Tornando alla patria ed ai suoi padri. I Padri della Patria, anche se morti, devono poter continuare a vivere. Se no che padri sarebbero? Dopo aver ordinato per legge che Dio è morto ed aver posto il proprio pensiero (l’Idea. avrebbe detto Mazzini) al posto del decalogo, i Padri della Patria sono stati ufficialmente dichiarati immortali e, non avendo niente di meglio a disposizione, sono stati mummificati.

Così è successo à Lenin, così a Mao, ma così in prima assoluta è successo anche a Mazzini. La sua mummia ha vagato in treno per l’Italia in cerca di laici adoratori.

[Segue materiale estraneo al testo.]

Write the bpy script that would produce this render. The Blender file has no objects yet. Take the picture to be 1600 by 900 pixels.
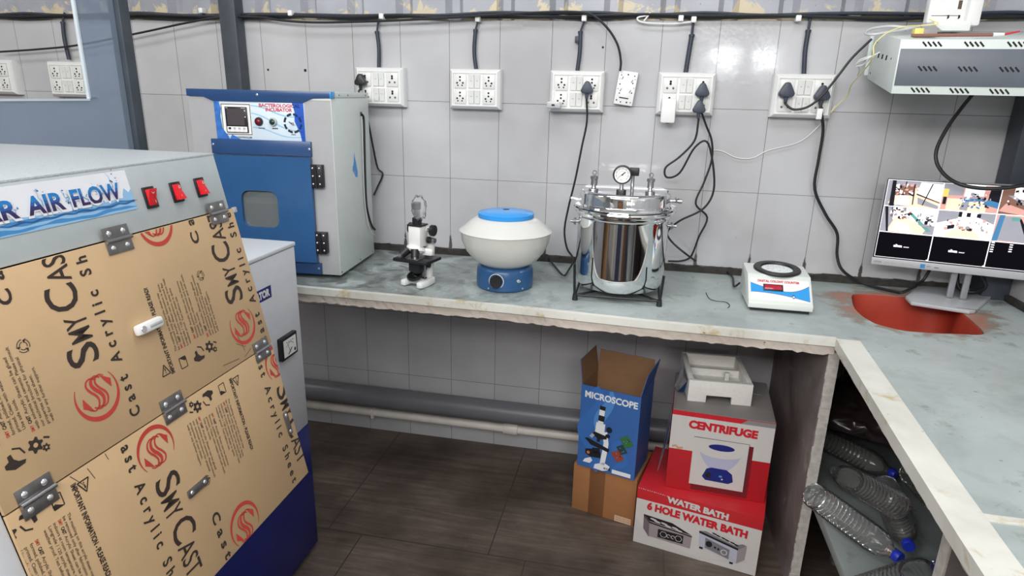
import bpy, bmesh, math, random
from mathutils import Vector, Matrix, Euler
from mathutils.geometry import tessellate_polygon
random.seed(7)
PI = math.pi
S = bpy.context.scene
COL = S.collection

# ------------------------------------------------------------------ camera, light, exposure
FPX = 998.2
CAM = Vector((1.5693, -2.5307, 1.5340))
CROT = Euler((1.27656, -0.02233, 0.20203), 'XYZ')
cd = bpy.data.cameras.new('camera'); cam = bpy.data.objects.new('camera', cd); COL.objects.link(cam)
cam.location = CAM; cam.rotation_euler = CROT
cd.sensor_width = 36.0; cd.lens = FPX * 36.0 / 1600.0; cd.clip_start = 0.02
S.camera = cam
w = bpy.data.worlds.new('world'); S.world = w; w.use_nodes = True
w.node_tree.nodes['Background'].inputs[0].default_value = (0.75, 0.82, 0.95, 1)
w.node_tree.nodes['Background'].inputs[1].default_value = 0.6
S.view_settings.view_transform = 'Standard'; S.view_settings.look = 'None'
S.view_settings.exposure = -0.12; S.view_settings.gamma = 1.0
S.view_settings.use_curve_mapping = False
S.cycles.transparent_max_bounces = 24

def area(name, loc, target, sx, sy, power, col=(1, 1, 1)):
    l = bpy.data.lights.new(name, 'AREA'); l.shape = 'RECTANGLE'; l.size = sx; l.size_y = sy
    l.energy = power; l.color = col
    o = bpy.data.objects.new(name, l); COL.objects.link(o); o.location = loc
    o.rotation_euler = (Vector(target) - Vector(loc)).to_track_quat('-Z', 'Y').to_euler()
    return o
area('tube_light_middle', (1.35, -1.35, 3.05), (1.35, -1.2, 0), 2.2, 0.5, 29, (0.96, 0.98, 1.0))
area('tube_light_rear', (1.0, -3.0, 2.6), (1.3, -0.3, 0.7), 2.4, 0.6, 30, (0.97, 0.985, 1.0))
area('fill_light_high', (0.9, -4.5, 2.75), (1.3, 0, 0.4), 3.6, 0.5, 100, (1.0, 0.98, 0.95))  # unseen fill added high behind the camera to brighten the wall under the worktop
area('fill_light_left', (-1.25, -1.6, 3.05), (-1.2, -0.6, 0), 1.0, 0.4, 16, (1.0, 0.99, 0.97))  # added fill for the dim wall left of the partition
area('daylight_window_narrow', (2.28, -4.55, 1.93), (2.0, 0, 1.7), 0.22, 0.18, 5, (0.95, 0.98, 1.0))
area('daylight_window_wide', (2.68, -4.55, 1.93), (2.1, 0, 1.7), 0.18, 0.18, 4, (0.95, 0.98, 1.0))

# ------------------------------------------------------------------ materials
def lin(c):
    out = []
    for v in c:
        v = v / 255.0
        out.append(v / 12.92 if v <= 0.04045 else ((v + 0.055) / 1.055) ** 2.4)
    return (out[0], out[1], out[2], 1.0)

MATS = {}
def mat(name, c, rough=0.5, metal=0.0, spec=0.5, var=0.06, scale=8.0, bump=0.0, emit=0.0, coat=0.0):
    if name in MATS: return MATS[name]
    m = bpy.data.materials.new(name); m.use_nodes = True
    nt = m.node_tree; b = nt.nodes['Principled BSDF']
    b.inputs['Roughness'].default_value = rough; b.inputs['Metallic'].default_value = metal
    b.inputs['Specular IOR Level'].default_value = spec
    b.inputs['Coat Weight'].default_value = coat
    L = lin(c)
    tc = nt.nodes.new('ShaderNodeTexCoord'); n = nt.nodes.new('ShaderNodeTexNoise')
    n.inputs['Scale'].default_value = scale; n.inputs['Detail'].default_value = 4
    nt.links.new(tc.outputs['Object'], n.inputs['Vector'])
    r = nt.nodes.new('ShaderNodeValToRGB')
    r.color_ramp.elements[0].position = 0.3; r.color_ramp.elements[1].position = 0.7
    r.color_ramp.elements[0].color = tuple(x * (1 - var) for x in L[:3]) + (1,)
    r.color_ramp.elements[1].color = tuple(min(1, x * (1 + var)) for x in L[:3]) + (1,)
    nt.links.new(n.outputs['Fac'], r.inputs['Fac']); nt.links.new(r.outputs['Color'], b.inputs['Base Color'])
    if bump:
        bp = nt.nodes.new('ShaderNodeBump'); bp.inputs['Strength'].default_value = bump; bp.inputs['Distance'].default_value = 0.004
        nt.links.new(n.outputs['Fac'], bp.inputs['Height']); nt.links.new(bp.outputs['Normal'], b.inputs['Normal'])
    if emit:
        nt.links.new(r.outputs['Color'], b.inputs['Emission Color']); b.inputs['Emission Strength'].default_value = emit
    MATS[name] = m
    return m

def ink(name, c, rough=0.55): return mat('ink_' + name, c, rough, var=0.02, scale=30)

def clear(name, tint, rough=0.05, opacity=0.12, gloss=0.25, diffuse=None):
    if name in MATS: return MATS[name]
    m = bpy.data.materials.new(name); m.use_nodes = True
    nt = m.node_tree; nt.nodes.remove(nt.nodes['Principled BSDF']); out = nt.nodes['Material Output']
    t = nt.nodes.new('ShaderNodeBsdfTransparent'); t.inputs[0].default_value = lin(tint)
    g = nt.nodes.new('ShaderNodeBsdfGlossy'); g.inputs['Roughness'].default_value = rough; g.inputs['Color'].default_value = (1, 1, 1, 1)
    d = nt.nodes.new('ShaderNodeBsdfDiffuse'); d.inputs[0].default_value = lin(diffuse or tint)
    f = nt.nodes.new('ShaderNodeLayerWeight'); f.inputs['Blend'].default_value = gloss
    m1 = nt.nodes.new('ShaderNodeMixShader'); m1.inputs[0].default_value = opacity
    nt.links.new(t.outputs[0], m1.inputs[1]); nt.links.new(d.outputs[0], m1.inputs[2])
    m2 = nt.nodes.new('ShaderNodeMixShader'); nt.links.new(f.outputs['Fresnel'], m2.inputs[0])
    nt.links.new(m1.outputs[0], m2.inputs[1]); nt.links.new(g.outputs[0], m2.inputs[2])
    nt.links.new(m2.outputs[0], out.inputs[0])
    MATS[name] = m
    return m

def ramp(nt, src, stops):
    r = nt.nodes.new('ShaderNodeValToRGB')
    while len(r.color_ramp.elements) < len(stops): r.color_ramp.elements.new(0.5)
    for e, (p, c) in zip(r.color_ramp.elements, stops):
        e.position = p; e.color = c if len(c) == 4 else tuple(c) + (1,)
    nt.links.new(src, r.inputs['Fac'])
    return r
def noise(nt, vec, scale, detail=5, rough=0.55, dist=0.0):
    n = nt.nodes.new('ShaderNodeTexNoise'); n.inputs['Scale'].default_value = scale
    n.inputs['Detail'].default_value = detail; n.inputs['Roughness'].default_value = rough; n.inputs['Distortion'].default_value = dist
    nt.links.new(vec, n.inputs['Vector']); return n.outputs['Fac']
def mixc(nt, fac, a, b, mode='MIX'):
    n = nt.nodes.new('ShaderNodeMix'); n.data_type = 'RGBA'; n.blend_type = mode
    for s, v in ((n.inputs['Factor'], fac), (n.inputs['A'], a), (n.inputs['B'], b)):
        if isinstance(v, (int, float)): s.default_value = v
        elif isinstance(v, tuple): s.default_value = v
        else: nt.links.new(v, s)
    return n.outputs['Result']
def new_mat(name):
    m = bpy.data.materials.new(name); m.use_nodes = True; MATS[name] = m
    return m, m.node_tree, m.node_tree.nodes['Principled BSDF']
def objvec(nt, mapping=None, rot=None, scale=None):
    tc = nt.nodes.new('ShaderNodeTexCoord'); v = tc.outputs['Object']
    if mapping == 'XZ' or mapping == 'YZ':
        sx = nt.nodes.new('ShaderNodeSeparateXYZ'); cx = nt.nodes.new('ShaderNodeCombineXYZ')
        nt.links.new(v, sx.inputs[0]); nt.links.new(sx.outputs['X' if mapping == 'XZ' else 'Y'], cx.inputs[0]); nt.links.new(sx.outputs['Z'], cx.inputs[1])
        v = cx.outputs[0]
    if rot or scale:
        mp = nt.nodes.new('ShaderNodeMapping')
        if rot: mp.inputs['Rotation'].default_value = rot
        if scale: mp.inputs['Scale'].default_value = scale
        nt.links.new(v, mp.inputs[0]); v = mp.outputs[0]
    return v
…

Scrive Edoardo Sanguinetì sul numero del 14 luglio 2001 dello Specchio (il settimanale de La Stampa): “L’idea repubblicana; le tecniche politiche di tipo clandestino, occulto, settario; il laicismo radicale; il culto della nazione; tutto il metaforismo religioso degli eroi patriottici visti come santi. Senza Mazzini non esisterebbe l’Altare della Patria, né l’offesa alla bandiera, all’esercito, alla nazione, né si parlerebbe di martiri per un ideale politico o nazionale”. Non si poteva dire meglio. Chi ha detto che il cattolicesimo è veicolo di superstizione si sbagliava. Il cattolicesimo è baluardo della ragione.

Ricorda

“Il suo [di Mazzini] più che quarantennale operato nulla di concretamente positivo arrecò alla causa italiana, ma solo morte e violenze e utopia, il tutto contornato dalla sua personale guerra alla Chiesa Cattolica e al Cristianesimo in sé, da lui giudicato una religione individualista e comunque ormai decrepita. Da notare è il fatto che Mazzini si considerò e si presentò sempre sotto le vesti del profeta religioso, instauratore di una nuova religione spiritualista e associativa, la “religione dell’Umanità”, che avrebbe dovuto soppiantare appunto il morente Cristianesimo”.

(Massimo Viglione, in idem [a cura di], La rivoluzione italiana. Storia critica del Risorgimento, Il Minotauro, Roma 2001, p. 34).

Bibliografia

Angela Pellicciari, L’altro Risorgimento. Una guerra di religione dimenticata, Piemme, Casale Mon.to 2000.

Massimo Viglione [a cura di], La rivoluzione italiana. Storia critica del Risorgimento, Il Minotauro, Roma 2001.

Patrick Keyes O’Clery, La rivoluzione italiana. Come fu fatta l’unità della nazione, Ares, Milano 2000.